Jones Posting :)

This is my yak and blab corner. My Online diary, photo album, scratch pad...... a sneak peek into my session on the chair at the psychiatrist's office. :) Basically, just what went on in a day. My thoughts, my sentiments, my life. :)

Friday, May 20, 2005

To Run And Hide

Have you ever experienced those times when you just want to crawl into the tiniest crevice you can find, to be invisible, and just stay there to cry all day?

Have you ever had those times when all you want to do is lay on your bed and just stare up the ceiling but you just can't, because you are literally thousands of miles away from the comforts of your own room?

What do you do when you are at an unfamiliar place and you just want to run like a coward and cry like a little child? I feel obliged to swallow my own tears until I feel a lump the size of a basketball growing inside my throat. I feel the need to walk around people, with a forced smile plastered on my face --- to act normal, as if everything is ok.

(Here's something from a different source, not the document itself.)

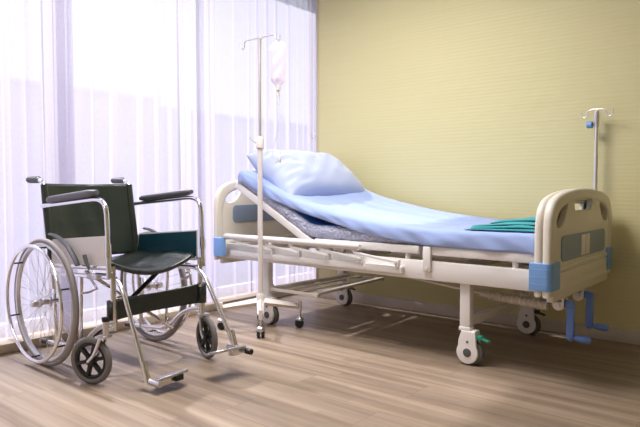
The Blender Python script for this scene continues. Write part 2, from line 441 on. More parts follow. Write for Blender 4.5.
# end boards: outline in (y, z)
def board_outline(dz, ins=0., zb=.42):
    half = [(-.5, 0), (-.5, .30), (-.487, .365), (-.455, .410), (-.40, .438), (-.30, .458), (-.15, .472), (0, .476)]
    pts = []
    for (a, b) in half+[(-a, b) for (a, b) in half[-2::-1]]:
        s_ = 1-ins/.5; aa = a*s_
        bb = b-ins if b > .1 else b+ins
        pts.append((3.10+aa, .39+bb+dz*(b/.476)))
    P = [(p[0], 0, p[1]) for p in pts]
    body = [(v.x, v.z) for v in catmull(P[1:-1], 5)]
    return [pts[0]]+body+[pts[-1]]
def endboard(name, x, side, dz, label):
    """side = +1 outer face towards +x"""
    T = lambda a, b, c: (x+c*side, a, b)
    m = MB()
    ring_out = board_outline(dz); 
    hole = board_outline(dz, .058)
    m.plate([ring_out, hole], T, .042, .017)
    # inner plate with the grip openings
    plate_o = board_outline(dz, .028)
    zt = .39+.476+dz
    holes = [rrect(2.94, zt-.108, 3.23, zt-.052, .02),
             [(2.682, zt-.15), (2.690, zt-.172), (2.72, zt-.178), (2.765, zt-.168), (2.805, zt-.135), (2.838, zt-.085), (2.835, zt-.062), (2.80, zt-.062), (2.75, zt-.080), (2.71, zt-.10), (2.688, zt-.125)]]
    holes.append([(6.2-a, b) for a, b in holes[1]][::-1])
    m.plate([plate_o]+holes, T, .030, .004)
    m.box2((x-.022, 2.66, .495), (x+.022, 3.54, .515), .006)          # sill under the inlay
    o = m.build(name, 'cream', bed, 40)
    if label: o['label'] = label
    # inlay panel, both faces
    T1 = lambda a, b, c: (x+side*(.0160+c), a, b)
    T2 = lambda a, b, c: (x-side*(.0160+c), a, b)
    pn = MB(); zp = dz*1.3
    pn.plate([rrect(2.745, .533+zp, 3.455, .650+zp, .03)], T1, .008, .002); pn.plate([rrect(2.745, .533+zp, 3.455, .650+zp, .03)], T2, .008, .002)
    pn.build('inlay_panel', 'bluegrey', o)
    return o
XH, XF = -3.035, -.880
hb = endboard('headboard', XH, -1, .075, None)
fb = endboard('footboard', XF, 1, 0, None)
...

This is one of those times when I wish I could just click my heels and say "There's no place like home..... there's no place like home....", and then find myself sprawled on my own bed the next minute, having the freedom to soil my sheets with my own tears.

This feeling of not having a safe place to hide at is almost like running around your neighborhood naked ---- the feeling of being exposed and vulnerable. I have no choice but to hide every ugly feeling that's gnawing at my core ---- to hide it in my pockets, or in any part of my body. To hide it good so I can trick my self into thinking that I don't need to retreat to my place of solace, my room, to feel free and safe.